Fitch conducted sensitivity analysis to test the resilience of the baseline QRI to changes in key assumptions, such as LP downgrades or increased LP correlation. The QRI demonstrated some sensitivity to stress and a ‘-1’ notch adjustment was applied to the baseline QRI, resulting in a final QRI of ‘AA+’.
Qualitative Assessment: Fitch’s Qualitative Assessment (QA) score of ‘4’ reflects Nextalia’s limited resources and scale, in terms of assets under management, the low number of funds managed and high key person risk. In addition, the manager has a limited performance record given its first fund is a 2022 vintage and some of the limited partnership agreement terms and structural features in the facility agreement provide weaker incentives to fund capital calls than those generally observed in the market. This is partly counterbalanced by the strong economic incentives for LPs to fund capital calls due to the high amount of capital called to date.

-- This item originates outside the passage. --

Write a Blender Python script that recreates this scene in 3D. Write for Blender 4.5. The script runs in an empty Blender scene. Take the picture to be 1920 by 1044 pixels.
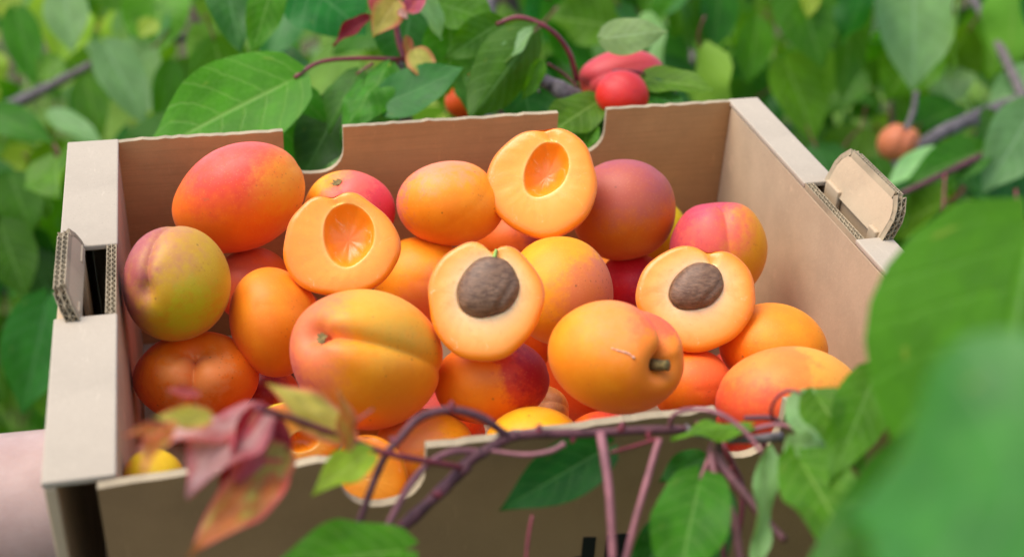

As a result of the negative QA score, a ‘-1’ notch adjustment was applied to the final QRI.
Rating Caps and Limits: The facility’s rating is capped at ‘BBB’ based on Fitch’s assessment of the manager’s resources and scale. The facility’s rating is also capped at ‘AA+’ as more than 20% of the LP base exposure is to unrated investors, although this is currently not applicable given the fund’s rating.
INVESTMENT MANAGER
Nextalia SGR is an Italy-based private equity firm founded in 2021 by Francesco Canzonieri in partnership with leading Italian institutional investors, including Intesa Sanpaolo, UnipolSai Assicurazioni, Fondazione ENPAM, H14, Istituto Atesino di Sviluppo, Confindustria, Bonifiche Ferraresi, and Micheli Associati.
RATING SENSITIVITIES
Factors that Could, Individually or Collectively, Lead to Negative Rating Action/Downgrade
Deterioration in the credit profile of LP pool that result in sustained baseline lower than the QRI relied on at the time of the most recent rating action
Sustained deterioration in the performance or valuations of the underlying investments
An increase in the effective maximum advance rate as a result of re-designation of LPs, LP transfers, non-pro-rata capital calls or an amendment of the relevant credit agreement provisions
A material deterioration in the manager’s investment and operational capabilities
Factors that Could, Individually or Collectively, Lead to Positive Rating Action/Upgrade
A larger scale of the manager, in line with larger peers, combined with consistent fundraising by the manager while maintaining sufficient management depth could lead to the removal of the ‘BBB’ rating cap
Date of Relevant Committee
18-Dec-2025
REFERENCES FOR SUBSTANTIALLY MATERIAL SOURCE CITED AS KEY DRIVER OF RATING
The principal sources of information used in the analysis are described in the Applicable Criteria.